The BarWatch Program re-launch is still vague but there is a will among the necessary players - bar operators, the police and the municipal government.

"The topic came up again at the gang crime summit," said Rod Whitwham, director of Public Safety and Civic Facilities.

A report on the gang crime summit, which was initiated last year by The Citizen following a high profile, midday murder on a neighbourhood street, was presented to city council on Jan. 24.

"We are looking at what some other communities are doing, what has worked best, what has not worked well, what the best model would be for application here," said Whitwhan.

"It could be months or it could be sooner depending on when the information comes together. The detachment has been doing some research, and we need to do more of that as city staff, and then I anticipate that will come together for a presentation of that information to council for their decision."

Police have the right to enter a bar and enforce the law, however if a crime isn't in progress, they can do little.

Under BarWatch, police are given permission by the bar operator to eject those threatening violence or other serious crime.

Bar operators are often reluctant to initiate such confrontations because staff and owners have been targeted for violence.

Ted Coole is the former owner of the Roadhouse Cabaret and Prince George Hotel, and currently involved in both the Westwood Pub and a proposed club at the vacant Cadillac Ranch spot.

He said the sooner BarWatch could get underway again, the better.

"This could be the answer the public, the police, the business owners all need on this issue," he said. "It could change the world for dealing with people coming to your door you know are gang members.

"We have seen in Prince George, through the work of the police, that these guys are packing machine guns and all sorts of other weapons. And as a bar owner you have to go up to them, to their face, in front of their buddies, maybe in front of the girl they were trying to impress, and tell them they can't come in, that they have to leave.

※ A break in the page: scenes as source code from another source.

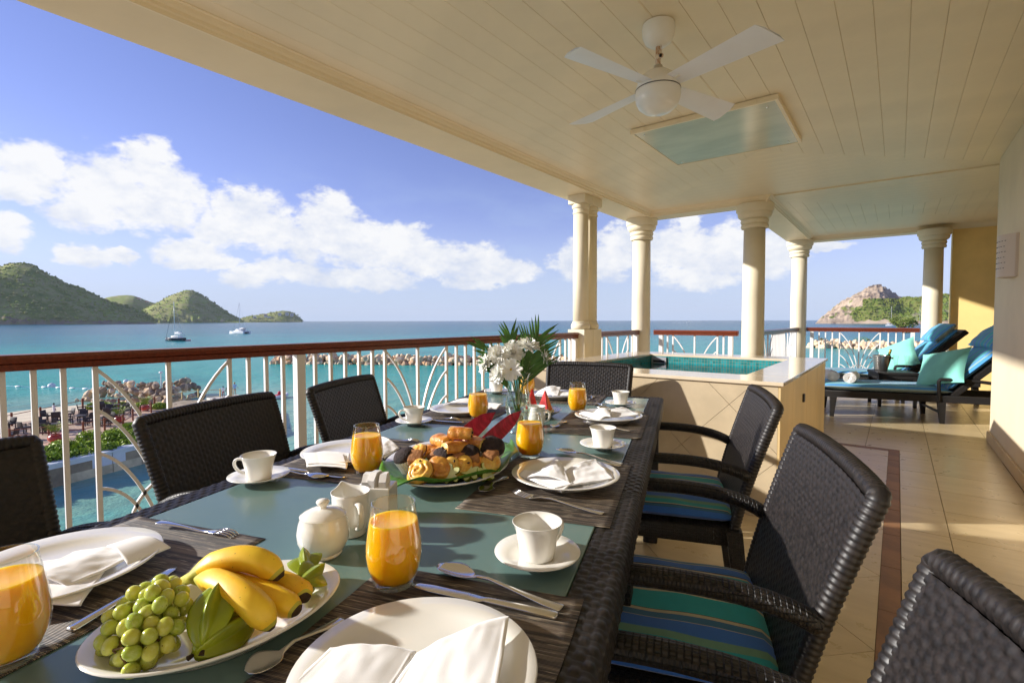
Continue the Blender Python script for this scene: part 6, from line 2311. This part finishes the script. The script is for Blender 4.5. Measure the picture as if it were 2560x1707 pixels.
def person(x, y, z, h, shirt, short, skin, label, facing=0.0, hat=None, crouch=False, arm=0.0):
    """one continuous skinned figure, coloured by height"""
    k = h / 1.75
    J = {'pel': (0, 0, .95), 'chest': (0, .01, 1.28), 'neck': (0, .0, 1.48), 'head': (0, -.02, 1.60), 'crown': (0, -.02, 1.70),
         'shl': (-.18, 0, 1.42), 'ell': (-.25, .03, 1.14), 'hal': (-.26, -.05, .90), 'fl': (-.265, -.07, .80), 'shr': (.18, 0, 1.42), 'elr': (.25, .03 - arm * .1, 1.14 + arm * .04), 'har': (.27 + arm * .1, -.08 - arm * .25, .92 + arm * .14), 'fr': (.28 + arm * .14, -.1 - arm * .33, .84 + arm * .12),
         'hl': (-.09, 0, .90), 'kl': (-.10, -.02, .50), 'al': (-.11, .02, .08), 'tl': (-.12, -.13, .03), 'hr': (.09, 0, .90), 'kr': (.10, -.03, .50), 'ar': (.12, .02, .08), 'tr': (.13, -.13, .03)}
    if crouch:
        for n in J:
            q = J[n]
            if n in ('kl', 'kr'):
                J[n] = (q[0], -.28, .48)
            elif n in ('al', 'ar', 'tl', 'tr'):
                pass
            else:
                dz = q[2] - .90
                J[n] = (q[0], q[1] + .06 - dz * .55, .42 + dz * .80)
    rad = {'pel': .135, 'chest': .145, 'neck': .055, 'head': .095, 'crown': .075, 'shl': .065, 'ell': .042, 'hal': .033, 'fl': .03, 'shr': .065, 'elr': .042, 'har': .033, 'fr': .03, 'hl': .09, 'kl': .062, 'al': .042, 'tl': .035, 'hr': .09, 'kr': .062, 'ar': .042, 'tr': .035}
    E_ = [('pel', 'chest'), ('chest', 'neck'), ('neck', 'head'), ('head', 'crown'), ('chest', 'shl'), ('shl', 'ell'), ('ell', 'hal'), ('hal', 'fl'), ('chest', 'shr'), ('shr', 'elr'), ('elr', 'har'), ('har', 'fr'),
          ('pel', 'hl'), ('hl', 'kl'), ('kl', 'al'), ('al', 'tl'), ('pel', 'hr'), ('hr', 'kr'), ('kr', 'ar'), ('ar', 'tr')]
    names = list(J)
    me = bpy.data.meshes.new('person')
    me.from_pydata([tuple(c_ * k for c_ in J[n]) for n in names], [(names.index(a), names.index(b_)) for a, b_ in E_], [])
    o = bpy.data.objects.new('person', me)
    col.objects.link(o)
    md = o.modifiers.new('skin', 'SKIN')
    for i, n in enumerate(names):
        me.skin_vertices[0].data[i].radius = (rad[n] * k, rad[n] * k * .85)
        me.skin_vertices[0].data[i].use_root = (n == 'pel')
    ss_ = o.modifiers.new('sub', 'SUBSURF')
    ss_.levels = ss_.render_levels = 2
    dg = bpy.context.evaluated_depsgraph_get()
    me2 = bpy.data.meshes.new_from_object(o.evaluated_get(dg))
    o.modifiers.clear()
    o.data = me2
    for mm in (shirt, short, skin):
        me2.materials.append(mm)
    neck, waist, knee = J['neck'][2] * k, J['pel'][2] * k * 1.0, J['kl'][2] * k * (1.0 if not crouch else .2)
    for p in me2.polygons:
        c_ = p.center
        armz = abs(c_.x) > .235 * k and c_.z < J['ell'][2] * k
        p.material_index = 2 if (c_.z > neck or armz or c_.z < knee) else (0 if c_.z > waist else 1)
        p.use_smooth = True
    o.location, o.rotation_euler = (x, y, z), (0, 0, facing)
    tag(o, label, 'person')
    hd = J['head']
    hm = hat or pbr('dark_hair', (.012, .009, .008), .7)
    if hat:
        g = lathe([(.0001, .10), (.06, .10), (.085, .06), (.095, .02), (.18, .0), (.185, .005), (.1, .03), (.0001, .05)], 18)
    else:
        g = ell(.098, .105, .085, 14, 8)
    hh = ob('hat' if hat else 'hair', xf(g, (hd[0] * k, (hd[1] + .015) * k, (hd[2] + .055) * k), (0, 0, 0), (k, k, k)), hm, o, 'full')
    if not crouch:
        ob('nose', xf(ell(.012, .02, .016, 8, 6), (0, (hd[1] - .095) * k, (hd[2] - .0) * k)), skin, o, 'full')
    return o


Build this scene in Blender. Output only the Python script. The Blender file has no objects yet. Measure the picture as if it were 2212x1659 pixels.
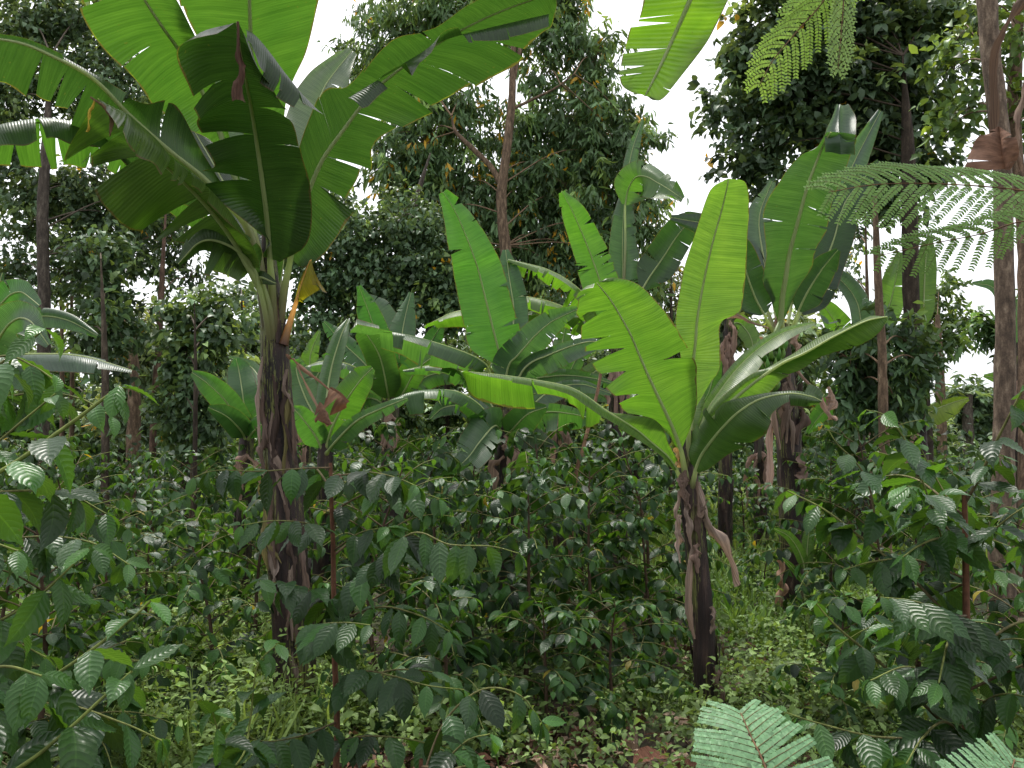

When they stare back at you and tell you they know who you are, they know where you live, they know how to find you later..."

Coole is concerned no meetings have yet been meetings between bars, the municipality or the RCMP. After seeing the initiative start and stop for the third time in 2008, Coole is concerned over where it sits at City Hall and Prince George RCMP detachment.

"It was started back up again in about 2007 or 2008 by [then]-Sgt. Jeff MacArthur and it was looking really good, but it hit some sort of roadblock at higher levels in the RCMP and it stopped," said Coole. "I know he is still interested, and a number of other RCMP members involved in the downtown and involved in dealing with the gangs, are interested in bringing it back again and hopefully this time to stay."

BarWatch

The thinking behind BarWatch is, according to the proponents of the program, that any business owner has the legal right to refuse service to anyone.

Refusing service to someone who might turn violent or commit a crime or attract others like that is seen as a business owner's duty to public safety as well as damage prevention to the place or the people in it. It is, supporters say, good for business and safer for the public.

Owners of social hotspots have so many people of this description coming into contact with their establishment that they have to hire security staff to prevent the entry of undesirable people or eject undesirable people if they get in. The bouncer is a longstanding staff position all across B.C., Canada, and the world.

In today's context of organized crime and shockingly aggressive violence, that kind of confrontation is no longer safe for any sort of staff at a social spot. Business operators are asking police to do that, out of fear for their staff's and their own safety.

Police and business operators sign an agreement that give explicit instructions that allow police to do the frontline work so the staff doesn't raise the ire of the person being ejected. The permission to come in and make ejections is signed to police in an advance document.

Versions of BarWatch (called by other names in some places) is already in place in Vancouver, Abbotsford, Chilliwack, Langley, West Vancouver, Nanaimo and other B.C. jurisdictions. Many have been operational for years.